Of course, these were political rather than musical issues, as anyone gifted with any cultural sophistication could quickly grasp, and ultimately, I had to bite the bullet and acknowledge that bitter truth. I am hardly unique, though. There are any number of African Americans who grew up in parts of the South with little or no intense or consistent Black music coverage who heard and, in many cases, enjoyed country and/or bluegrass. Some will only reveal it to their closest friends and, then, only behind closed doors. Others will utter the harshest putdowns of “bigoted, twangy redneck crap” in public, then show you the Willie Nelson albums they have hidden in their closet.
This hardly means there are millions of African American country fans, but there is a sizeable number of Black country fans like me. For us, our lives were uplifted just as much by the musings of Waylon Jennings, the stark defiance of Loretta Lynn, and the simple elegance of Dolly Parton as by the eclectic magnificence of Ray Charles, the incredible range and energy of Aretha Franklin, and the shimmering intensity of B. B. King. Without my country roots, there is no way that my ears would have ever been opened wide enough to appreciate anything and everything from South African choral singing to Sun Ra’s avant-garde adventures. Hearing Esther Phillips doing “Release Me” or Johnny Adams performing “Reconsider Me” was made even more enjoyable by being able to hear the antecedents and connections with country; the same held true of when Ivory Joe Hunter and James Brown appeared on the Grand Ole Opry or when MCA gathered country and soul stars for the Rhythm, Country and Blues project in 1994.

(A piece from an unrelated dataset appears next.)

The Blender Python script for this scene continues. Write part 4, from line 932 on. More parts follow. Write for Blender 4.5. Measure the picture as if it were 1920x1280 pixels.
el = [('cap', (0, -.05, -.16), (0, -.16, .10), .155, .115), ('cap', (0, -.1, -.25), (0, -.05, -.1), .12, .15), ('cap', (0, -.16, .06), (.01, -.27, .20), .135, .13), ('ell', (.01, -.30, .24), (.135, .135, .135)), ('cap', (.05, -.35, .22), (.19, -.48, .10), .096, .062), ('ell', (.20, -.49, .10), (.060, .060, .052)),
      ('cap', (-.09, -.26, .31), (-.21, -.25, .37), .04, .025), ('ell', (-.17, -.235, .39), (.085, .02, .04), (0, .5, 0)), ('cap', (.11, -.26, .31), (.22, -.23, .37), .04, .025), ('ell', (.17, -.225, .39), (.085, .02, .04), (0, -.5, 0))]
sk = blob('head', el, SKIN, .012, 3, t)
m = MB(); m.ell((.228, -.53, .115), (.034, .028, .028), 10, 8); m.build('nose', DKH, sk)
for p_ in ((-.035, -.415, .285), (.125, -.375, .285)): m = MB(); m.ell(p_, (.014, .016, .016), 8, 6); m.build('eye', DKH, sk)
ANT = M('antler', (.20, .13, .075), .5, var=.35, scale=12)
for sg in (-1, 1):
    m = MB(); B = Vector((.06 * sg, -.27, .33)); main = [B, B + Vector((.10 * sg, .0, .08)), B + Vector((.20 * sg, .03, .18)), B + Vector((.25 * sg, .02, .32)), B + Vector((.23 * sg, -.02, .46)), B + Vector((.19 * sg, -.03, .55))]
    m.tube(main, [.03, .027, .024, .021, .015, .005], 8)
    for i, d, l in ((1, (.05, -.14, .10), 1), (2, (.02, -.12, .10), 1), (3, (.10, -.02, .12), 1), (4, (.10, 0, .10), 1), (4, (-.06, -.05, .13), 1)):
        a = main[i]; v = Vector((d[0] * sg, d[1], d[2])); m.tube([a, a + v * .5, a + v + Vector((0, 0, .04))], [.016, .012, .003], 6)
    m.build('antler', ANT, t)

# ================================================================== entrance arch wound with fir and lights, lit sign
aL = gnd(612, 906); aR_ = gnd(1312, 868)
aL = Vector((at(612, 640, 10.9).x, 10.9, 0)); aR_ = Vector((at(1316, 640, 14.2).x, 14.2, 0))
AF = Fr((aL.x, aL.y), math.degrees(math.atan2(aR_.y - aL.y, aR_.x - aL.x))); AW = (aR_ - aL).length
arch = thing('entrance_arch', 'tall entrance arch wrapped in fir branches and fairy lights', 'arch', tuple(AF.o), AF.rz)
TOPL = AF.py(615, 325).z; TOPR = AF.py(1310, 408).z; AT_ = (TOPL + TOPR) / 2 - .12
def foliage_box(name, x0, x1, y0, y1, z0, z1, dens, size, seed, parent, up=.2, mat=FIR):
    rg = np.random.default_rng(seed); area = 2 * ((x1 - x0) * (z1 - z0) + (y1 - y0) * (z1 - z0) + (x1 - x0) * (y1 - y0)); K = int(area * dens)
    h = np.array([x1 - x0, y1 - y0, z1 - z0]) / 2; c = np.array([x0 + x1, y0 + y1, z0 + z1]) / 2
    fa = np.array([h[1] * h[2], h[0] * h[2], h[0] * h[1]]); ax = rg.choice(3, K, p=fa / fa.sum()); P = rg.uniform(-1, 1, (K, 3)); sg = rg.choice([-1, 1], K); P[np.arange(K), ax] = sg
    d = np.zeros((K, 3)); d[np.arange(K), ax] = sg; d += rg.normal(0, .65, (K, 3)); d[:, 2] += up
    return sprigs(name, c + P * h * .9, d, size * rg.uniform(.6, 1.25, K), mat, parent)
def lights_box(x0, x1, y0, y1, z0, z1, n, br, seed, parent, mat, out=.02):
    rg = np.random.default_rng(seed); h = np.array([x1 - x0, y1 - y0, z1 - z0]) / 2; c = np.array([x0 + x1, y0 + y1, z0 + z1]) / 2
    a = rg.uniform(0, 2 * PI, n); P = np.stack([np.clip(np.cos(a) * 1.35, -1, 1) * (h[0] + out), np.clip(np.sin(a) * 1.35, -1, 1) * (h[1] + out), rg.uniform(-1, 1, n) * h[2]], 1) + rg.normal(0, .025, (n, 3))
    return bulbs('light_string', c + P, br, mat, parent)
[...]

Today, the nation seems more culturally and racially divided than it was in the 1950s and 1960s, despite all the advances in social legislation and the emergence of an African American professional and middle class. Music, once arguably the greatest unifying factor in this society, seems to be suffering from this same malady, no matter how many hip-hop songs may make the Top Forty. Country’s public profile is much higher than it’s ever been, yet it seems too many of its fans have no understanding of its roots, its unique place in American cultural history, or its link with African American forms. For all the lip service paid to the Hank Williams and Jimmie Rodgers legacy, many people would do well to really listen to them and hear what their songs and words echoed.

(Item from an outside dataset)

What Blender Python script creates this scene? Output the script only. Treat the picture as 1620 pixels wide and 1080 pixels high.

Nashville has for too long ignored both its African American links and that portion of the Black community that enjoys country. While no one would dispute the point that the core country audience is white and conservative (for years as a music reporter, I would frequently be the lone Black face, excluding security, at a country concert), there are certainly those artists who have more than a passing following among Black fans. Marty Stuart, Travis Tritt, Alan Jackson, and Lee Roy Parnell are a quartet among the contemporary crew whose sounds have elicited favorable responses in some Black homes; likewise, you’ll always find lovers of Jones, Haggard, Williams, and Nelson, as well as Mandrell and Parton. There are also jazz types who enjoy bluegrass and western swing; I still remember the strange expression that emerged on the faces of jaded East Coast jazz journalists during a mid-1980s swing when Joe Henderson mentioned his love for country as well as for blues and soul.

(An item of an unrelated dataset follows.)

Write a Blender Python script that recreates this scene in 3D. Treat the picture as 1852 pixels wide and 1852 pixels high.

There is no doubt in my mind that country was the reason I became a music junkie. If not for the cheatin’ and drinkin’ songs and breakdowns, it’s doubtful that I would have ultimately chosen to be a writer rather than a basketball player, notwithstanding the fact I wasn’t tall enough, quick enough, or fast enough to make even a passable Division III starting unit. Even now, there are remarkable country tunes from the past that give me a lift I can’t get anywhere else, though it’s also true that I don’t listen to country radio anywhere near as much as I once did or keep as closely abreast of current stars and tunes. But there will always be a prime place in my heart for country, and I’ll never accept the contention that country is “white folks’ music,” at least not from the standpoint that only they should sing and play it.
This project has been a long time coming, and it’s most welcome. Sadly, some, like O. B. McClinton, Stoney Edwards, and Ruby Falls, are no longer here to possibly reap some long-awaited and deserved publicity, but maybe it will lead to newfound respect and awareness for Big Al Downing and lots of others. Perhaps it can convince some among the jazz, blues, R&B, and soul legions that there is much more to country than rebel flags and drunken louts and John Birchers hollering “The South’s gonna do it again.” Maybe it can jumpstart the sizable education process that’s so badly needed in this country and help some of us who’ve been arguing for years that cultural awareness and sensitivity are not code words for isolation, segregation, and bigotry.
“The country people, they know Al Green from cutting ‘I’m So Lonesome I Could Cry,’ ‘For the Good Times.’ I’ve cut quite a number of country tunes because I have a natural connection with the Williams family—Audrey Williams is where I got that from. And that’s why I got familiar with the country & western. I never would have cut some of the country tunes that I did. Audrey Williams used to come to Memphis because she was a friend of the Continental Artists group that booked artists and show-business people. And seeing that I was a new artist at the time, she was interested in me doing some country. You know: ‘I heard your music on the radio, you’re sounding great, and how about doing some country music?’ And I said, ‘Well, I don’t know. I suppose it would be okay, you know.’ And she says, ‘Why don’t we get together at the studio and play some for you?’ And we went to the studio in Nashville, and they played all these country & western tunes and all these songs, and they played so many I just couldn’t pick one. I waited until I got back to Memphis, and I picked ‘For the Good Times,’ a good one, and we recorded that. You see, every R&B record you hear is not necessarily an R&B song. It might have derived from country music as well.”